Task statement >>
Repeat every line of the data exactly, but not the pictures.
#### Given information ####
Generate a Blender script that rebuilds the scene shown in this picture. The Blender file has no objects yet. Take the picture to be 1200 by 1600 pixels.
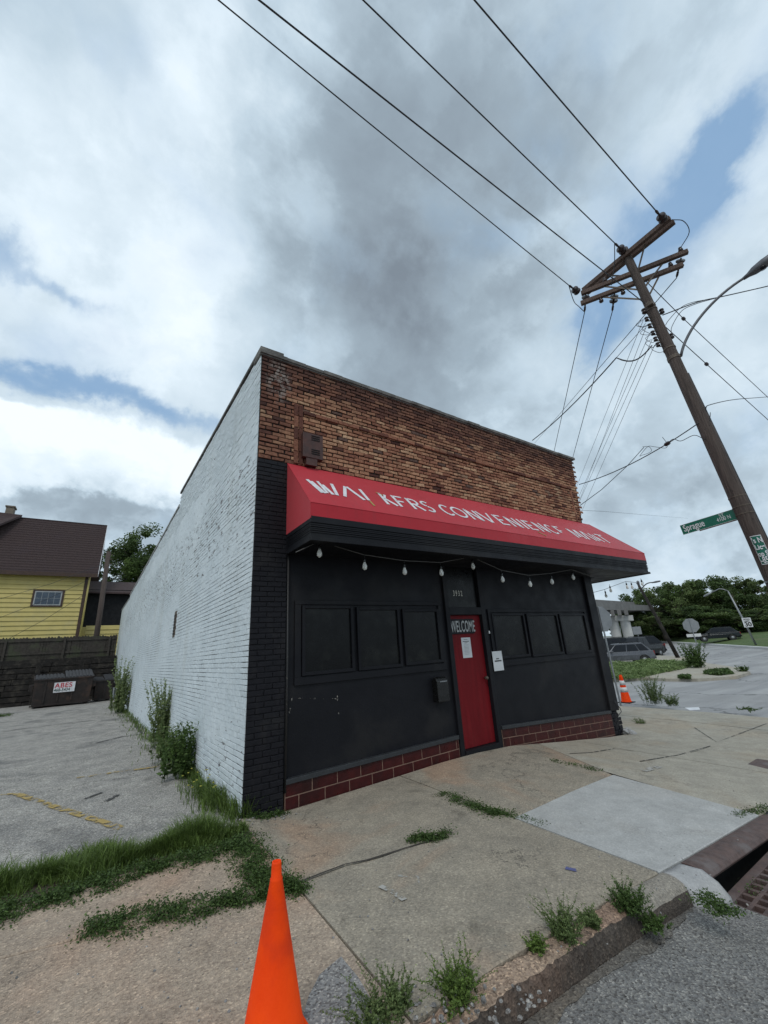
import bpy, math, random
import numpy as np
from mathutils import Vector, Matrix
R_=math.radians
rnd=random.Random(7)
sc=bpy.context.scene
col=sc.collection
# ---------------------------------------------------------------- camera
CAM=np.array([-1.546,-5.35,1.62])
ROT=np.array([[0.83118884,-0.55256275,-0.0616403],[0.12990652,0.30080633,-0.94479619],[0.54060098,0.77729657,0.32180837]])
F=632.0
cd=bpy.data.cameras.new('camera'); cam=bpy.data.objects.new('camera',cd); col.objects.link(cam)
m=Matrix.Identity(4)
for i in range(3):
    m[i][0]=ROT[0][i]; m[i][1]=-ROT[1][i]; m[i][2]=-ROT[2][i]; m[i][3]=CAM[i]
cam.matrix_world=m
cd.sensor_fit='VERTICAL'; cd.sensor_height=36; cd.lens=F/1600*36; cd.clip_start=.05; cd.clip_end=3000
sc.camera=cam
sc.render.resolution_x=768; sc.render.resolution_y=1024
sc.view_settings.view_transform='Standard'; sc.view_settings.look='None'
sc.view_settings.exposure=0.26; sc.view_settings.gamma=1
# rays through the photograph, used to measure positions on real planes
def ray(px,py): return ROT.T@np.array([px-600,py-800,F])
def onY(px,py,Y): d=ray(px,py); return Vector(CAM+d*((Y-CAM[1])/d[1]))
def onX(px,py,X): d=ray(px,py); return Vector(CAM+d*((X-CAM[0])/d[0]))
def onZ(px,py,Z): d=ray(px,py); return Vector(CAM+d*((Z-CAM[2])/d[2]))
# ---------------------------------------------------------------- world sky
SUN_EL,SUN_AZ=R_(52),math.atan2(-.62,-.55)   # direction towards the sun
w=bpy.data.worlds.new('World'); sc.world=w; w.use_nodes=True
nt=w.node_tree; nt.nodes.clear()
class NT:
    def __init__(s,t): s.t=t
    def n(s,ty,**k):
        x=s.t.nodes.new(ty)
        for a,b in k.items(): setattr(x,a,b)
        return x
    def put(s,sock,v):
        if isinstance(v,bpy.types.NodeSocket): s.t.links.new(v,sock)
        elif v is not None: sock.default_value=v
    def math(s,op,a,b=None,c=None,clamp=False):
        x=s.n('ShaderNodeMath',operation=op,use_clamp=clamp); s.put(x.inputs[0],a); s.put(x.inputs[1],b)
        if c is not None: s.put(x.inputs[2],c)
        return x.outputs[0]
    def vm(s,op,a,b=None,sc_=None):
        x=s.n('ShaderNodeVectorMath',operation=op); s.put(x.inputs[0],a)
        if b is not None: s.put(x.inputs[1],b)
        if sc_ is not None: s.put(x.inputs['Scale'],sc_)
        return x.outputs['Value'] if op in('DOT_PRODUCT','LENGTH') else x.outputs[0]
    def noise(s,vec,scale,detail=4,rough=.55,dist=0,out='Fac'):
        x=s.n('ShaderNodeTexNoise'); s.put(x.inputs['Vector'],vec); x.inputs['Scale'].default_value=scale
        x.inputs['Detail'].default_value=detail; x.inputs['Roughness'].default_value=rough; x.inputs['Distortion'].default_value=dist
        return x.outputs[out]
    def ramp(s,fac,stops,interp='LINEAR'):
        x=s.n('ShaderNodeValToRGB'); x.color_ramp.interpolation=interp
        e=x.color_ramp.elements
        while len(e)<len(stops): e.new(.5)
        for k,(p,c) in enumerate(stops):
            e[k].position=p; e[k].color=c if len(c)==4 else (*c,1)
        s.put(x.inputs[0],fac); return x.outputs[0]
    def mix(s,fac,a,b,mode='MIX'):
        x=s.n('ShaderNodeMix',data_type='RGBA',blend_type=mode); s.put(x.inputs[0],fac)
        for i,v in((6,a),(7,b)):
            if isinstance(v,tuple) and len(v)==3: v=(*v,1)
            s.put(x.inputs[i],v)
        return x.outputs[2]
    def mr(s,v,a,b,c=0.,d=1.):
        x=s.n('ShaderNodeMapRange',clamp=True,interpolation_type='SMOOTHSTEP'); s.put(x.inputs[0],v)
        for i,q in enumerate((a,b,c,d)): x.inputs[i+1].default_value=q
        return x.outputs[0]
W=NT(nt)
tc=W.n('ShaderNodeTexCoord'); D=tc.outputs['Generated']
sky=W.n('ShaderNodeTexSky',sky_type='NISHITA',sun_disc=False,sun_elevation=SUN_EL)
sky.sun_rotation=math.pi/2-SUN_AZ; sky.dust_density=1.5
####
Exercise answer >>
Generate a Blender script that rebuilds the scene shown in this picture. The Blender file has no objects yet. Take the picture to be 1200 by 1600 pixels.
import bpy, math, random
import numpy as np
from mathutils import Vector, Matrix
R_=math.radians
rnd=random.Random(7)
sc=bpy.context.scene
col=sc.collection
# ---------------------------------------------------------------- camera
CAM=np.array([-1.546,-5.35,1.62])
ROT=np.array([[0.83118884,-0.55256275,-0.0616403],[0.12990652,0.30080633,-0.94479619],[0.54060098,0.77729657,0.32180837]])
F=632.0
cd=bpy.data.cameras.new('camera'); cam=bpy.data.objects.new('camera',cd); col.objects.link(cam)
m=Matrix.Identity(4)
for i in range(3):
    m[i][0]=ROT[0][i]; m[i][1]=-ROT[1][i]; m[i][2]=-ROT[2][i]; m[i][3]=CAM[i]
cam.matrix_world=m
cd.sensor_fit='VERTICAL'; cd.sensor_height=36; cd.lens=F/1600*36; cd.clip_start=.05; cd.clip_end=3000
sc.camera=cam
sc.render.resolution_x=768; sc.render.resolution_y=1024
sc.view_settings.view_transform='Standard'; sc.view_settings.look='None'
sc.view_settings.exposure=0.26; sc.view_settings.gamma=1
# rays through the photograph, used to measure positions on real planes
def ray(px,py): return ROT.T@np.array([px-600,py-800,F])
def onY(px,py,Y): d=ray(px,py); return Vector(CAM+d*((Y-CAM[1])/d[1]))
def onX(px,py,X): d=ray(px,py); return Vector(CAM+d*((X-CAM[0])/d[0]))
def onZ(px,py,Z): d=ray(px,py); return Vector(CAM+d*((Z-CAM[2])/d[2]))
# ---------------------------------------------------------------- world sky
SUN_EL,SUN_AZ=R_(52),math.atan2(-.62,-.55)   # direction towards the sun
w=bpy.data.worlds.new('World'); sc.world=w; w.use_nodes=True
nt=w.node_tree; nt.nodes.clear()
class NT:
    def __init__(s,t): s.t=t
    def n(s,ty,**k):
        x=s.t.nodes.new(ty)
        for a,b in k.items(): setattr(x,a,b)
        return x
    def put(s,sock,v):
        if isinstance(v,bpy.types.NodeSocket): s.t.links.new(v,sock)
        elif v is not None: sock.default_value=v
    def math(s,op,a,b=None,c=None,clamp=False):
        x=s.n('ShaderNodeMath',operation=op,use_clamp=clamp); s.put(x.inputs[0],a); s.put(x.inputs[1],b)
        if c is not None: s.put(x.inputs[2],c)
        return x.outputs[0]
    def vm(s,op,a,b=None,sc_=None):
        x=s.n('ShaderNodeVectorMath',operation=op); s.put(x.inputs[0],a)
        if b is not None: s.put(x.inputs[1],b)
        if sc_ is not None: s.put(x.inputs['Scale'],sc_)
        return x.outputs['Value'] if op in('DOT_PRODUCT','LENGTH') else x.outputs[0]
    def noise(s,vec,scale,detail=4,rough=.55,dist=0,out='Fac'):
        x=s.n('ShaderNodeTexNoise'); s.put(x.inputs['Vector'],vec); x.inputs['Scale'].default_value=scale
        x.inputs['Detail'].default_value=detail; x.inputs['Roughness'].default_value=rough; x.inputs['Distortion'].default_value=dist
        return x.outputs[out]
    def ramp(s,fac,stops,interp='LINEAR'):
        x=s.n('ShaderNodeValToRGB'); x.color_ramp.interpolation=interp
        e=x.color_ramp.elements
        while len(e)<len(stops): e.new(.5)
        for k,(p,c) in enumerate(stops):
            e[k].position=p; e[k].color=c if len(c)==4 else (*c,1)
        s.put(x.inputs[0],fac); return x.outputs[0]
    def mix(s,fac,a,b,mode='MIX'):
        x=s.n('ShaderNodeMix',data_type='RGBA',blend_type=mode); s.put(x.inputs[0],fac)
        for i,v in((6,a),(7,b)):
            if isinstance(v,tuple) and len(v)==3: v=(*v,1)
            s.put(x.inputs[i],v)
        return x.outputs[2]
    def mr(s,v,a,b,c=0.,d=1.):
        x=s.n('ShaderNodeMapRange',clamp=True,interpolation_type='SMOOTHSTEP'); s.put(x.inputs[0],v)
        for i,q in enumerate((a,b,c,d)): x.inputs[i+1].default_value=q
        return x.outputs[0]
W=NT(nt)
tc=W.n('ShaderNodeTexCoord'); D=tc.outputs['Generated']
sky=W.n('ShaderNodeTexSky',sky_type='NISHITA',sun_disc=False,sun_elevation=SUN_EL)
sky.sun_rotation=math.pi/2-SUN_AZ; sky.dust_density=1.5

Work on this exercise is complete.